Yeah, though remember this seems to have for some reason gotten worse
in more recent builds. I've been running kitchen-sink debug kernels
for my trinity runs for the last three years, and it's only this
last few months that this has got to be enough of a problem that I'm
not seeing the more interesting bugs. (Or perhaps we're just getting
better at fixing them in -next now, so my runs are lasting longer..)
> Also, you do have this:
>
> sched: RT throttling activated
>
> so there's something going on with RT scheduling too.
I see that fairly often.
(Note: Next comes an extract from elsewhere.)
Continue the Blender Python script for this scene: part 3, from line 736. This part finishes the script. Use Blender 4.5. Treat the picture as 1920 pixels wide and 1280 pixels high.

I've never dug into exactly what causes it, but
it seems to be triggerable just by some long running CPU hogs.
> So your printouts are finally starting to make sense. But I'm also
> starting to suspect strongly that the problem is that with all your
> lock debugging and other overheads (does this still have
> DEBUG_PAGEALLOC?) you really are getting into a "real" softlockup
> because things are scaling so horribly badly.
>
> If you now disable spinlock debugging and lockdep, hopefully that page
> table lock now doesn't always get hung up on the lockdep locking, so
> it starts scaling much better, and maybe you'd not see this...
I can give it a shot. Hopefully there's some further mitigation that
could be done to allow a workload like this to survive under a debug
build though, as we've caught *so many* bugs with this stuff in the past.